> TASK DESCRIPTION: Using the listing below, copy every line that mentions "this".

> INFORMATION SHOWN:

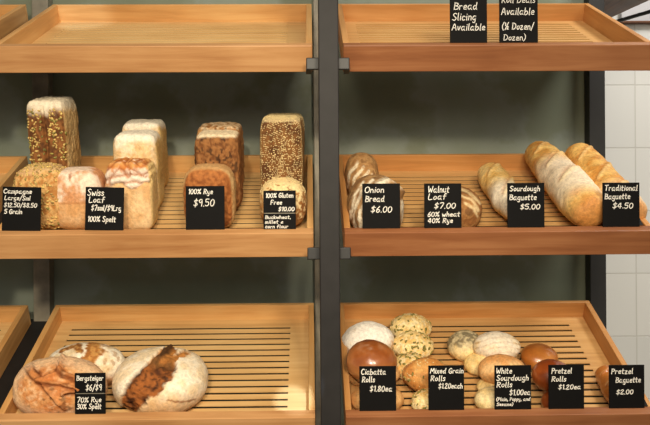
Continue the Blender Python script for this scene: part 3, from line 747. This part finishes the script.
S = sign
S(MID, -.582, .077, .0885, [('Campagne', .03, .85, .105, .72), ('Large/Sml', .06, .70, .10, .66), ('$12.50/$8.50', .05, .54, .10, .84), ('5 Grain', .06, .39, .105, .45)],
  'black price card reading Campagne and 5 Grain, leftmost on the middle shelf', R(1.5))
S(MID, -.416, .077, .087, [('Swiss', .05, .80, .16, .42), ('Loaf', .09, .64, .14, .40), ('$7sml/$9Lrg', .16, .46, .13, .76), ('100% Spelt', .07, .20, .13, .72)],
  'black price card reading Swiss Loaf and 100% Spelt', R(1.5))
S(MID, -.213, .078, .088, [('100% Rye', .07, .82, .12, .62), ('$9.50', .20, .54, .17, .52)], 'black price card reading 100% Rye $9.50')
S(MID, -.063, .0655, .078, [('100% Gluten', .07, .82, .12, .84), ('Free', .22, .64, .12, .34), ('$10.00', .46, .47, .11, .48), ('Buckwheat,', .05, .27, .09, .78), ('millet &', .05, .15, .09, .55), ('corn flour', .05, .03, .09, .70)],
  'two-part black price card reading 100% Gluten Free, nearest the left of the centre post', 0, .415)
S(MID, .1425, .0765, .091, [('Onion', .06, .80, .14, .50), ('Bread', .07, .60, .14, .50), ('$6.00', .22, .36, .14, .54)], 'black price card reading Onion Bread $6.00')
S(MID, .2675, .0755, .0905, [('Walnut', .10, .80, .15, .56), ('Loaf', .10, .64, .14, .48), ('$7.00', .26, .44, .13, .56), ('60% wheat', .08, .26, .11, .86), ('40% Rye', .09, .12, .11, .66)], 'black price card reading Walnut Loaf $7.00')
S(MID, .4365, .0755, .0905, [('Sourdough', .06, .82, .12, .80), ('Baguette', .05, .62, .13, .72), ('$5.00', .34, .41, .12, .52)], 'black price card reading Sourdough Baguette $5.00')
S(MID, .631, .0755, .090, [('Traditional', .05, .82, .13, .88), ('Baguette', .05, .63, .13, .68), ('$4.50', .26, .42, .13, .54)], 'black price card reading Traditional Baguette $4.50', 0, None, True, dx=.036)
S(BOT, -.446, .0615, .0825, [('Bergsteiger', .06, .82, .13, .86), ('$6/$9', .36, .58, .15, .50), ('70% Rye', .07, .29, .13, .78), ('30% Spelt', .07, .13, .13, .78)], 'two-part black price card reading Bergsteiger 70% Rye', 0, .5)
S(BOT, .133, .0745, .0905, [('Ciabatta', .05, .82, .13, .66), ('Rolls', .07, .65, .13, .34), ('$1.80ea', .28, .44, .13, .60)], 'black price card reading Ciabatta Rolls $1.80ea')
S(BOT, .272, .0725, .0905, [('Mixed Grain', .05, .83, .12, .92), ('Rolls', .06, .66, .13, .40), ('$1.20each', .28, .49, .12, .66)], 'black price card reading Mixed Grain Rolls $1.20each')
S(BOT, .4075, .0745, .0895, [('White', .04, .82, .13, .42), ('Sourdough', .05, .66, .13, .86), ('Rolls', .05, .51, .13, .42), ('$1.00ea', .40, .33, .13, .56), ('(Plain, Poppy, and', .04, .20, .08, .92), ('Sesame)', .05, .09, .07, .44)], 'black price card reading White Sourdough Rolls $1.00ea')
S(BOT, .5165, .0725, .0895, [('Pretzel', .08, .81, .13, .56), ('Rolls', .08, .63, .12, .40), ('$1.20ea', .27, .45, .11, .62)], 'black price card reading Pretzel Rolls $1.20ea')
S(BOT, .640, .0725, .088, [('Pretzel', .06, .80, .13, .60), ('Baguette', .18, .60, .13, .70), ('$2.00', .20, .33, .11, .46)], 'black price card reading Pretzel Baguette $2.00', 0, None, True, dx=.034)
NG = 'black chalkboard notices on the top shelf'
S('top', .322, .0755, .135, [('Bread', .10, .50, .115, .62), ('Slicing', .06, .34, .115, .62), ('Available', .05, .19, .105, .88)], 'black notice reading Bread Slicing Available on the top tray rail', name='notice_card', cat='sign', grp=NG)
S('top', .424, .0785, .135, [('Roll Deals', .06, .60, .10, .86), ('Available', .05, .42, .11, .84), ('(½ Dozen/', .06, .20, .105, .82), ('Dozen)', .10, .035, .095, .56)], 'black notice reading Roll Deals Available on the top tray rail', name='notice_card', cat='sign', grp=NG)

# ------------------------------------------------------------------ the corner above the right-hand end
DW = wood('dark_stained_wood', (74,40,18), (98,56,28), (118,72,38), 'Y', .5)
mb = MB(); a = [(.70, 2.50), (.937, 2.50), (.985, 2.20), (1.02, 1.98), (.70, 2.11)]
bm = mb.bm; lo = [bm.verts.new((x, y, 1.950)) for x, y in a]; hi = [bm.verts.new((x, y, 1.985)) for x, y in a]
bm.faces.new(lo[::-1]); bm.faces.new(hi)
for i in range(5): bm.faces.new((lo[i], lo[(i+1) % 5], hi[(i+1) % 5], hi[i]))
o = mb.build('overhead_board', DW); tag(o, 'dark brown wooden board overhead in the top right corner', 'board')
GREY = plain('brushed_steel', (176,178,180), .35, .3, .5, .05, 20)
WHITE = plain('white_laminate', (190,190,194), .5, 0, .4, .03, 10)
o = MB().box(1.0, 1.45, 2.58, 2.60, 1.957, 2.30, bevel=.002).build('wall_panel', WHITE); tag(o, 'pale wall panel above the tiles at the top right edge', 'panel')
o = MB().box(.99, 1.45, 2.572, 2.60, 1.951, 1.9565, bevel=.001).build('wall_shelf', DW); tag(o, 'thin dark ledge under the pale panel at the top right', 'shelf')
o = MB().cyl((.868, 2.605, 1.926), (1.02, 2.02, 1.897), .0055).build('metal_rod', BLACK, None, True); tag(o, 'thin black rod slanting across the top right corner', 'rod')

# ------------------------------------------------------------------ light
def area(name, loc, tgt, size, power, rgb, spread=None, shape='DISK'):
    l = bpy.data.lights.new(name, 'AREA'); l.shape = shape; l.size = size; l.energy = power; l.color = rgb
    if spread: l.spread = spread
    o = bpy.data.objects.new(name, l); COL.objects.link(o); o.location = loc
    o.rotation_euler = (Vector(tgt)-Vector(loc)).to_track_quat('-Z', 'Y').to_euler(); return o
def spot(name, loc, tgt, power, rgb, ang, blend, rad):
    l = bpy.data.lights.new(name, 'SPOT'); l.energy = power; l.color = rgb; l.spot_size = R(ang); l.spot_blend = blend; l.shadow_soft_size = rad
    o = bpy.data.objects.new(name, l); COL.objects.link(o); o.location = loc
    o.rotation_euler = (Vector(tgt)-Vector(loc)).to_track_quat('-Z', 'Y').to_euler(); return o
WARM = (1.0, .86, .63)
COOL = (.56, .76, 1.0)
spot('track_spot_left', (-.25, -1.5, 2.32), (-.42, 1.8, 1.12), 175, WARM, 38, .9, .10)
spot('track_spot_centre', (.45, -1.2, 2.40), (-.05, 1.8, 1.0), 95, WARM, 38, .9, .10)
spot('track_spot_right', (.75, -1.5, 2.35), (.42, 1.8, .95), 85, WARM, 38, .9, .10)
spot('pin_spot_low', (.35, -1.6, 2.3), (-.040, 1.725, .948), 1000, COOL, 1.35, .3, .01)
spot('pin_spot_high', (-.9, -1.6, 3.2), (-.56, 2.02, 1.835), 400, COOL, 2.4, .6, .02)
area('room_light', (0, -.6, 2.25), (0, 1.8, 1.0), 1.3, 40, (1, .88, .72))
area('kitchen_light', (1.35, 1.5, 2.75), (1.3, 2.6, 1.5), .5, 18, (1, .96, .90))
w = bpy.data.worlds.new('room'); sc.world = w; w.use_nodes = True
bg = w.node_tree.nodes['Background']; bg.inputs['Color'].default_value = (*lin((205,196,182)), 1); bg.inputs['Strength'].default_value = .46

# ------------------------------------------------------------------ camera
cam = bpy.data.cameras.new('camera'); co = bpy.data.objects.new('camera', cam); COL.objects.link(co)
cam.sensor_width = 36; cam.lens = 36*810/650
co.matrix_world = Matrix.Translation((0, 0, CAM_Z)) @ Matrix.Rotation(R(-1.0), 4, 'Z') @ Matrix.Rotation(R(90), 4, 'X') @ Matrix.Rotation(-.0065, 4, 'Z')
sc.camera = co
vs = sc.view_settings
vs.view_transform = 'Standard'; vs.look = 'None'; vs.exposure = 0; vs.gamma = 1; vs.use_curve_mapping = False
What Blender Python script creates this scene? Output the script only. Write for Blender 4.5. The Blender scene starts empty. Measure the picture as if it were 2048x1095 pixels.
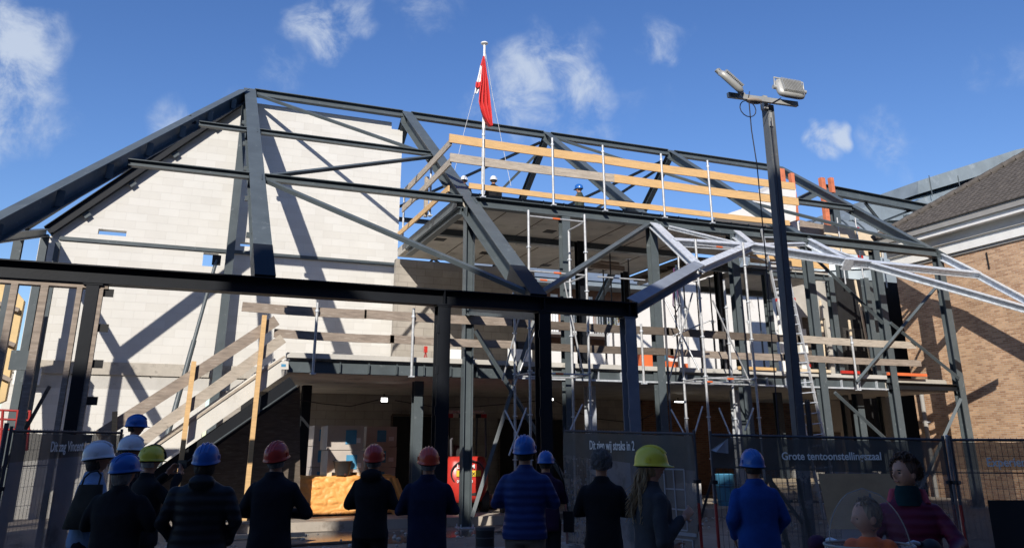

> EXPECTED OUTPUT:
Continue the Blender Python script for this scene: part 3, from line 747. This part finishes the script.
What Blender Python script creates this scene? Output the script only. Write for Blender 4.5. The Blender scene starts empty. Measure the picture as if it were 2048x1095 pixels.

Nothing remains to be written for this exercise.